### Task prompt
Return the listing word for word, as given.

### Collected data

☆ ☆ ☆

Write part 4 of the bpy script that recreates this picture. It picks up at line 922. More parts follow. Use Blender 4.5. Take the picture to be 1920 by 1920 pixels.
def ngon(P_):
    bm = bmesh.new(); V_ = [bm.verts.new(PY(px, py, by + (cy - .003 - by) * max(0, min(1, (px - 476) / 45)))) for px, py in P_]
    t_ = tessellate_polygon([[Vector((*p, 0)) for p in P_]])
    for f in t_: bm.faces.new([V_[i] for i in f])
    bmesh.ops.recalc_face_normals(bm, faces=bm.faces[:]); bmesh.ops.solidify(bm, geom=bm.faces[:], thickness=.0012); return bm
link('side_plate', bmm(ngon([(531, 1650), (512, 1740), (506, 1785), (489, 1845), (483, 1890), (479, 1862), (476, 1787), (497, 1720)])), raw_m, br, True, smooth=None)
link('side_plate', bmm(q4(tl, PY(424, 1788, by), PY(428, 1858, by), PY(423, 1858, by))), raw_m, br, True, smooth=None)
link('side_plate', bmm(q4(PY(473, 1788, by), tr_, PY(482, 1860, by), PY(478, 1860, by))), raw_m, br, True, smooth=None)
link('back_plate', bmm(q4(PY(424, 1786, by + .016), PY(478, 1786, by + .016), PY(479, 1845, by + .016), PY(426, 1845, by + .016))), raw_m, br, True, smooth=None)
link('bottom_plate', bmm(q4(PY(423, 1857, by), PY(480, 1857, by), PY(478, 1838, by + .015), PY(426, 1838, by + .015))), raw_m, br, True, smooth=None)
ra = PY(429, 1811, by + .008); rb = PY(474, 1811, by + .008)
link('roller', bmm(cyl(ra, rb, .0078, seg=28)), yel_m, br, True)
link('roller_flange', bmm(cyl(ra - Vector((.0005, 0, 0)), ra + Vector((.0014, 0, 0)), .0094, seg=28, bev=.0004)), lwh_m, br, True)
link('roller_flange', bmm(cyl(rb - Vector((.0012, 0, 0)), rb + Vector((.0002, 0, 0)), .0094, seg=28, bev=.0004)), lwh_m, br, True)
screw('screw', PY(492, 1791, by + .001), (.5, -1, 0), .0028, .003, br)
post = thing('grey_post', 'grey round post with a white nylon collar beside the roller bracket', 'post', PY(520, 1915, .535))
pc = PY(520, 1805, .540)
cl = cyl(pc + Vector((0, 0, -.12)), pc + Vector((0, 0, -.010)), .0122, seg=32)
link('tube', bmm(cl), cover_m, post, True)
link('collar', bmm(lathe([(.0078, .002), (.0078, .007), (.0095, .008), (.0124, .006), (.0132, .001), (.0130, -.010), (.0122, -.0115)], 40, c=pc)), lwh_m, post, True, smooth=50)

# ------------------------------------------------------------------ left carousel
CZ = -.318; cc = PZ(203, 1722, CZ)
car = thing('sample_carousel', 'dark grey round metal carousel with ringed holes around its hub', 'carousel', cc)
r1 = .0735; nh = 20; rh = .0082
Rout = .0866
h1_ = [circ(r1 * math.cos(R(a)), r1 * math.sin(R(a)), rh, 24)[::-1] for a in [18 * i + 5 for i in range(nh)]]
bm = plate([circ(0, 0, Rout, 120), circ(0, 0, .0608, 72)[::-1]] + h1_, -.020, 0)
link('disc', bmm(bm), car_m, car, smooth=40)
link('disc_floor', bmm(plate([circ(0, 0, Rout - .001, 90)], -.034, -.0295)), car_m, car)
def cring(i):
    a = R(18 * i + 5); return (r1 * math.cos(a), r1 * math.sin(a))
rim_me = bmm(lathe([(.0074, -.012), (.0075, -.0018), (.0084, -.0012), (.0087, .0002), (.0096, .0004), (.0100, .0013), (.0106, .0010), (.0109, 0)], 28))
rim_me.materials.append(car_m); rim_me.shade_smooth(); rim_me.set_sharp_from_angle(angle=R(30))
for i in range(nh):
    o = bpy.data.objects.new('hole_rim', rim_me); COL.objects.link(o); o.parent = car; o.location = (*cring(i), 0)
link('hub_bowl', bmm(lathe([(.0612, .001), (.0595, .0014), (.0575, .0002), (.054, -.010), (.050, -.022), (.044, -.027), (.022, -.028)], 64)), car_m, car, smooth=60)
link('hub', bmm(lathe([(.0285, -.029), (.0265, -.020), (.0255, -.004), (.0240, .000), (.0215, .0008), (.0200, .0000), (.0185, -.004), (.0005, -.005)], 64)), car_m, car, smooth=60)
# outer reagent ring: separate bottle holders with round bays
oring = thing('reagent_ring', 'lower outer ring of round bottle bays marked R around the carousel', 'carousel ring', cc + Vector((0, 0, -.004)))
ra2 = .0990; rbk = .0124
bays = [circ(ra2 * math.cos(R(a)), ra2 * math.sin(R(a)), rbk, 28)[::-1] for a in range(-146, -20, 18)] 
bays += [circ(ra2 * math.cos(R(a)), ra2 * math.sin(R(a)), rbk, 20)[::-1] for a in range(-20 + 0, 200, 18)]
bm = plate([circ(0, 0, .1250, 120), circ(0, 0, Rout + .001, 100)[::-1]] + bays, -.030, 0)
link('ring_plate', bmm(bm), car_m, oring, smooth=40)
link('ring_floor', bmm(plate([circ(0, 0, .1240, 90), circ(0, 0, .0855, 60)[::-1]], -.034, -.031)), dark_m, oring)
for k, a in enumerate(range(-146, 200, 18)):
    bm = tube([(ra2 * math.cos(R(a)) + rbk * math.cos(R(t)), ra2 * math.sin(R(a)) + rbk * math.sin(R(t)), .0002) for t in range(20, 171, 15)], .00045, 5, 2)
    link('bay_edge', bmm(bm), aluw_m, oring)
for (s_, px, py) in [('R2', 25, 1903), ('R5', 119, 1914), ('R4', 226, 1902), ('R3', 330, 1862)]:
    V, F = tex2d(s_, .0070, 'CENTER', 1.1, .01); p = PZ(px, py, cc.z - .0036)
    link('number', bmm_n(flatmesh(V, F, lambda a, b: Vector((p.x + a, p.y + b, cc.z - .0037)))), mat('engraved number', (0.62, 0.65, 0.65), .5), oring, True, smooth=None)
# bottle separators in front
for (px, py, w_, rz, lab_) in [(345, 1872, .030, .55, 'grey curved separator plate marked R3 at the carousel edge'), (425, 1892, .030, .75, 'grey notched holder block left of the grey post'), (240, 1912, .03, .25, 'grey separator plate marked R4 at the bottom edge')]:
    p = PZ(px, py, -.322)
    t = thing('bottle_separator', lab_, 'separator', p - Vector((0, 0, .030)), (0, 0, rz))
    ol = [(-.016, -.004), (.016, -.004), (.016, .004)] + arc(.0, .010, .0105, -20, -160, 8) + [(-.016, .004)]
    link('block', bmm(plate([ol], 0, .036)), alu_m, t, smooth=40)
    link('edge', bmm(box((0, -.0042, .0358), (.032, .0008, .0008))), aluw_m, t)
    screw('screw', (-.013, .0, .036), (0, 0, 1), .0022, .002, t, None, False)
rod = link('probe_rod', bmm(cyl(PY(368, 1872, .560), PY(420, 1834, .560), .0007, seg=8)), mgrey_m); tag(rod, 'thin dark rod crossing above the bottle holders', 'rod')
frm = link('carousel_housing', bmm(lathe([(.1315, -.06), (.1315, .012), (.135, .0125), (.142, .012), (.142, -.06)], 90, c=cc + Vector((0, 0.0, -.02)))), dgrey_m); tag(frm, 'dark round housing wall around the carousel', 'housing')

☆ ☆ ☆

### Response for this exercise
Write part 4 of the bpy script that recreates this picture. It picks up at line 922. More parts follow. Use Blender 4.5. Take the picture to be 1920 by 1920 pixels.
def ngon(P_):
    bm = bmesh.new(); V_ = [bm.verts.new(PY(px, py, by + (cy - .003 - by) * max(0, min(1, (px - 476) / 45)))) for px, py in P_]
    t_ = tessellate_polygon([[Vector((*p, 0)) for p in P_]])
    for f in t_: bm.faces.new([V_[i] for i in f])
    bmesh.ops.recalc_face_normals(bm, faces=bm.faces[:]); bmesh.ops.solidify(bm, geom=bm.faces[:], thickness=.0012); return bm
link('side_plate', bmm(ngon([(531, 1650), (512, 1740), (506, 1785), (489, 1845), (483, 1890), (479, 1862), (476, 1787), (497, 1720)])), raw_m, br, True, smooth=None)
link('side_plate', bmm(q4(tl, PY(424, 1788, by), PY(428, 1858, by), PY(423, 1858, by))), raw_m, br, True, smooth=None)
link('side_plate', bmm(q4(PY(473, 1788, by), tr_, PY(482, 1860, by), PY(478, 1860, by))), raw_m, br, True, smooth=None)
link('back_plate', bmm(q4(PY(424, 1786, by + .016), PY(478, 1786, by + .016), PY(479, 1845, by + .016), PY(426, 1845, by + .016))), raw_m, br, True, smooth=None)
link('bottom_plate', bmm(q4(PY(423, 1857, by), PY(480, 1857, by), PY(478, 1838, by + .015), PY(426, 1838, by + .015))), raw_m, br, True, smooth=None)
ra = PY(429, 1811, by + .008); rb = PY(474, 1811, by + .008)
link('roller', bmm(cyl(ra, rb, .0078, seg=28)), yel_m, br, True)
link('roller_flange', bmm(cyl(ra - Vector((.0005, 0, 0)), ra + Vector((.0014, 0, 0)), .0094, seg=28, bev=.0004)), lwh_m, br, True)
link('roller_flange', bmm(cyl(rb - Vector((.0012, 0, 0)), rb + Vector((.0002, 0, 0)), .0094, seg=28, bev=.0004)), lwh_m, br, True)
screw('screw', PY(492, 1791, by + .001), (.5, -1, 0), .0028, .003, br)
post = thing('grey_post', 'grey round post with a white nylon collar beside the roller bracket', 'post', PY(520, 1915, .535))
pc = PY(520, 1805, .540)
cl = cyl(pc + Vector((0, 0, -.12)), pc + Vector((0, 0, -.010)), .0122, seg=32)
link('tube', bmm(cl), cover_m, post, True)
link('collar', bmm(lathe([(.0078, .002), (.0078, .007), (.0095, .008), (.0124, .006), (.0132, .001), (.0130, -.010), (.0122, -.0115)], 40, c=pc)), lwh_m, post, True, smooth=50)

# ------------------------------------------------------------------ left carousel
CZ = -.318; cc = PZ(203, 1722, CZ)
car = thing('sample_carousel', 'dark grey round metal carousel with ringed holes around its hub', 'carousel', cc)
r1 = .0735; nh = 20; rh = .0082
Rout = .0866
h1_ = [circ(r1 * math.cos(R(a)), r1 * math.sin(R(a)), rh, 24)[::-1] for a in [18 * i + 5 for i in range(nh)]]
bm = plate([circ(0, 0, Rout, 120), circ(0, 0, .0608, 72)[::-1]] + h1_, -.020, 0)
link('disc', bmm(bm), car_m, car, smooth=40)
link('disc_floor', bmm(plate([circ(0, 0, Rout - .001, 90)], -.034, -.0295)), car_m, car)
def cring(i):
    a = R(18 * i + 5); return (r1 * math.cos(a), r1 * math.sin(a))
rim_me = bmm(lathe([(.0074, -.012), (.0075, -.0018), (.0084, -.0012), (.0087, .0002), (.0096, .0004), (.0100, .0013), (.0106, .0010), (.0109, 0)], 28))
rim_me.materials.append(car_m); rim_me.shade_smooth(); rim_me.set_sharp_from_angle(angle=R(30))
for i in range(nh):
    o = bpy.data.objects.new('hole_rim', rim_me); COL.objects.link(o); o.parent = car; o.location = (*cring(i), 0)
link('hub_bowl', bmm(lathe([(.0612, .001), (.0595, .0014), (.0575, .0002), (.054, -.010), (.050, -.022), (.044, -.027), (.022, -.028)], 64)), car_m, car, smooth=60)
link('hub', bmm(lathe([(.0285, -.029), (.0265, -.020), (.0255, -.004), (.0240, .000), (.0215, .0008), (.0200, .0000), (.0185, -.004), (.0005, -.005)], 64)), car_m, car, smooth=60)
# outer reagent ring: separate bottle holders with round bays
oring = thing('reagent_ring', 'lower outer ring of round bottle bays marked R around the carousel', 'carousel ring', cc + Vector((0, 0, -.004)))
ra2 = .0990; rbk = .0124
bays = [circ(ra2 * math.cos(R(a)), ra2 * math.sin(R(a)), rbk, 28)[::-1] for a in range(-146, -20, 18)] 
bays += [circ(ra2 * math.cos(R(a)), ra2 * math.sin(R(a)), rbk, 20)[::-1] for a in range(-20 + 0, 200, 18)]
bm = plate([circ(0, 0, .1250, 120), circ(0, 0, Rout + .001, 100)[::-1]] + bays, -.030, 0)
link('ring_plate', bmm(bm), car_m, oring, smooth=40)
link('ring_floor', bmm(plate([circ(0, 0, .1240, 90), circ(0, 0, .0855, 60)[::-1]], -.034, -.031)), dark_m, oring)
for k, a in enumerate(range(-146, 200, 18)):
    bm = tube([(ra2 * math.cos(R(a)) + rbk * math.cos(R(t)), ra2 * math.sin(R(a)) + rbk * math.sin(R(t)), .0002) for t in range(20, 171, 15)], .00045, 5, 2)
    link('bay_edge', bmm(bm), aluw_m, oring)
for (s_, px, py) in [('R2', 25, 1903), ('R5', 119, 1914), ('R4', 226, 1902), ('R3', 330, 1862)]:
    V, F = tex2d(s_, .0070, 'CENTER', 1.1, .01); p = PZ(px, py, cc.z - .0036)
    link('number', bmm_n(flatmesh(V, F, lambda a, b: Vector((p.x + a, p.y + b, cc.z - .0037)))), mat('engraved number', (0.62, 0.65, 0.65), .5), oring, True, smooth=None)
# bottle separators in front
for (px, py, w_, rz, lab_) in [(345, 1872, .030, .55, 'grey curved separator plate marked R3 at the carousel edge'), (425, 1892, .030, .75, 'grey notched holder block left of the grey post'), (240, 1912, .03, .25, 'grey separator plate marked R4 at the bottom edge')]:
    p = PZ(px, py, -.322)
    t = thing('bottle_separator', lab_, 'separator', p - Vector((0, 0, .030)), (0, 0, rz))
    ol = [(-.016, -.004), (.016, -.004), (.016, .004)] + arc(.0, .010, .0105, -20, -160, 8) + [(-.016, .004)]
    link('block', bmm(plate([ol], 0, .036)), alu_m, t, smooth=40)
    link('edge', bmm(box((0, -.0042, .0358), (.032, .0008, .0008))), aluw_m, t)
    screw('screw', (-.013, .0, .036), (0, 0, 1), .0022, .002, t, None, False)
rod = link('probe_rod', bmm(cyl(PY(368, 1872, .560), PY(420, 1834, .560), .0007, seg=8)), mgrey_m); tag(rod, 'thin dark rod crossing above the bottle holders', 'rod')
frm = link('carousel_housing', bmm(lathe([(.1315, -.06), (.1315, .012), (.135, .0125), (.142, .012), (.142, -.06)], 90, c=cc + Vector((0, 0.0, -.02)))), dgrey_m); tag(frm, 'dark round housing wall around the carousel', 'housing')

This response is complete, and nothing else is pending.